Eagle Scout Completes Project for City

Screen Shot 2016-05-01 at 10.09.16 AMBy Terry Rogers

Brock Huey and his family were visiting the Milford Dog Park one day when Brock noticed that there was no place for the city to post information other than posts and fences. He was working toward Eagle Scout rank with the Boy Scouts of America and decided that his service project needed to complete the badge would be a display case similar to those he had seen at Brown’s Branch Park. Brock is currently a junior at Sussex Tech and was also taking a construction class at the time he came up with the idea.

“I thought it would be nice for the city to have a place where they could hang rules for the park and advertise events,” Brock said. “Originally, we had hoped people could post lost dog or pet adoption flyers, but after talking with the city, we found out that it would be better for the city to control what goes on the board.”

The structure is wooden with a roof that protects the glass enclosures from weather. It is similar to those seen at federal and state parks, with wood painted brown and the roof painted green. Brock said that he built the entire structure in his garage at home and then brought the structure to the dog park in pieces. He said he and his father, Ed Huey, were surprised at how heavy the structure was when it was put together and they struggled to lift it into place.

“There were a few people in the dog park with their dogs and they came over to help us,” Brock said. “Once it was in place, I mulched and set the stepping stones.”

Ed said that Brock took the initiative to complete the project, coming up with the design and getting supplies donated to bring the project to life. Atlantic Concrete donated the concrete used to set the structure in place and other businesses in the area donated supplies. It took about a year for Brock to finish the structure.
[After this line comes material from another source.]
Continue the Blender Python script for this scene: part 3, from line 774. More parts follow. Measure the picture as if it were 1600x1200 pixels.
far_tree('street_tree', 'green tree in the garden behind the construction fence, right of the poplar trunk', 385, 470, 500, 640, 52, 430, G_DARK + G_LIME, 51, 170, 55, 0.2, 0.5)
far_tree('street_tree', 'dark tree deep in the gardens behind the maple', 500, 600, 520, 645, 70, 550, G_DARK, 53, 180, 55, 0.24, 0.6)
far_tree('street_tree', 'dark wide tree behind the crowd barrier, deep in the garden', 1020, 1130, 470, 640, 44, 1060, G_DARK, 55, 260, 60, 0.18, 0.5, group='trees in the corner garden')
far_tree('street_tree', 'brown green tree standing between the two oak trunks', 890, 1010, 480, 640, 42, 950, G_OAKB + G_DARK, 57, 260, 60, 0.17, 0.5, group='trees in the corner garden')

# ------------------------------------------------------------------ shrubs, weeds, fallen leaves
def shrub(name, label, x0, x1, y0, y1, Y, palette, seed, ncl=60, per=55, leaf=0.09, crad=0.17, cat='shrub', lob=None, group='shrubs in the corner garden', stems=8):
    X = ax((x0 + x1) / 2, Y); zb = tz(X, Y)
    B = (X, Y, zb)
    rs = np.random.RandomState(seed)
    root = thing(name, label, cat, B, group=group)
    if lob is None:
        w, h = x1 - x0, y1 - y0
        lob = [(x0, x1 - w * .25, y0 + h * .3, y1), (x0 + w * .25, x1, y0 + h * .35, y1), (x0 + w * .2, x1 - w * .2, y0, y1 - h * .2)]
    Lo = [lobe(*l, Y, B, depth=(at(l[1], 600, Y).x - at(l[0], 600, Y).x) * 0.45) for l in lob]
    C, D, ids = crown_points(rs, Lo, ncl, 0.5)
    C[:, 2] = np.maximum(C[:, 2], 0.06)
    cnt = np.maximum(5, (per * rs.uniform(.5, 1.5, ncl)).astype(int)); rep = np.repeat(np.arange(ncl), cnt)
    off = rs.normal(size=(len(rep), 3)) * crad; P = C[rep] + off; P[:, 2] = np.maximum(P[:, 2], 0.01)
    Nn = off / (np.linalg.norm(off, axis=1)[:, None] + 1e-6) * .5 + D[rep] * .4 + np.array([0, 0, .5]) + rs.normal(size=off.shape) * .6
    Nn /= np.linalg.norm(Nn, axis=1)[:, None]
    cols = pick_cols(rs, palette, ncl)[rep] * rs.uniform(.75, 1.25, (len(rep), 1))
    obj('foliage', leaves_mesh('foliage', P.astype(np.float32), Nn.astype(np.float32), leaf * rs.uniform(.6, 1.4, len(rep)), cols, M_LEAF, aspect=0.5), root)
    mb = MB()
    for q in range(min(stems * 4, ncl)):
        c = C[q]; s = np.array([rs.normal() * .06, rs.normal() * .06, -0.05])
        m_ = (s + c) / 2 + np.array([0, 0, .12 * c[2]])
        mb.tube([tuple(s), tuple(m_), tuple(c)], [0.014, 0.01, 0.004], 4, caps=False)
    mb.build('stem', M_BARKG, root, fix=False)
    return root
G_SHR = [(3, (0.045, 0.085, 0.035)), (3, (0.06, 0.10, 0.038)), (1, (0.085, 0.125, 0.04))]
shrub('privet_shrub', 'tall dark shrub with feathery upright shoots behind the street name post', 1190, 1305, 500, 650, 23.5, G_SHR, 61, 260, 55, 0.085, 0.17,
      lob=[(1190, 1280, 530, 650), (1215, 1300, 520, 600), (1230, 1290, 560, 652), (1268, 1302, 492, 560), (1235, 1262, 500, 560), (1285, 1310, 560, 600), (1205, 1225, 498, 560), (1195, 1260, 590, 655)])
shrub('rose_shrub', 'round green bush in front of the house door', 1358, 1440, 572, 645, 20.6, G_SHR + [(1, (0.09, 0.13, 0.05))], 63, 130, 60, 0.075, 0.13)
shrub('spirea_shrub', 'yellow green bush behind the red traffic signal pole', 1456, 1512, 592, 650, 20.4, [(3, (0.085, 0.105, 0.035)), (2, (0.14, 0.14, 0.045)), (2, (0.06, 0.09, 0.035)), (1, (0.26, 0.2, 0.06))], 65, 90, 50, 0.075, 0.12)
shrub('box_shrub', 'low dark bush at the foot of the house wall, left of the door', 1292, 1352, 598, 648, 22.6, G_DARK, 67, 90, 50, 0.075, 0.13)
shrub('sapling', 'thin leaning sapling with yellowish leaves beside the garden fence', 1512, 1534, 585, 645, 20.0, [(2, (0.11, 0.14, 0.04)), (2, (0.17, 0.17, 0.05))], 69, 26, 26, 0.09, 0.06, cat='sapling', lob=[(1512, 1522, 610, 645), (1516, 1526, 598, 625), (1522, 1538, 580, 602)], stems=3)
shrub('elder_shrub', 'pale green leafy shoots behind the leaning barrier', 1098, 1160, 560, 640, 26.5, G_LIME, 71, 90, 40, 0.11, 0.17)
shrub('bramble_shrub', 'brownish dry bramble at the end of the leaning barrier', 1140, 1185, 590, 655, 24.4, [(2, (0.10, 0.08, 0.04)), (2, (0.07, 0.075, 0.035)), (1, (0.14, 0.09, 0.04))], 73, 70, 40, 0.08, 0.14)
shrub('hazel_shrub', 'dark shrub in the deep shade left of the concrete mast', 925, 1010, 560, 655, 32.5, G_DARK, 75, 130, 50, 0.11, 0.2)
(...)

“I came up with the idea last year and got approval from Parks & Recreation,” Brock said. “About the time I got approval, it was time for me to start my summer job at Funland in Rehoboth. As soon as work ended, it was time for marching band to start up, so it took me some time to get to it.

Brad Dennehy, Director of Milford Parks and Recreation, said that it was quite an approval process that Brock had to go through to get the project underway. He said that the city approved it fairly quickly, but then Brock had to go through additional approvals with the Boy Scouts. Now that the structure is in place and signed off by Mr. Dennehy, he must have it signed off by his scoutmaster and submit it to a Board of Review. After conferencing with them, the project will be complete.

“It is great to see a young person come up with an idea like this that will not only benefit the city, but residents who use city facilities,” Mr. Dennehy said. “We are very excited to see this project completed, especially by a young person who came to us and didn’t ask what he could do as a project, but came to us with the project already in mind.”

The City of Milford Dog Park is located at the corner of Fisher Avenue and Marshall Street, near the Goat Island Nature Trail. The park is close to the Riverwalk, allowing residents and visitors to walk their dogs along the river to the park where the dogs can get off-leash exercise. There are also water fountains with high and low basins so that humans and dogs can refresh while visiting the park. Mr. Dennehy said that there are times when the park must be closed for maintenance and the closure dates, times and reasons can now be posted nearby for viewing.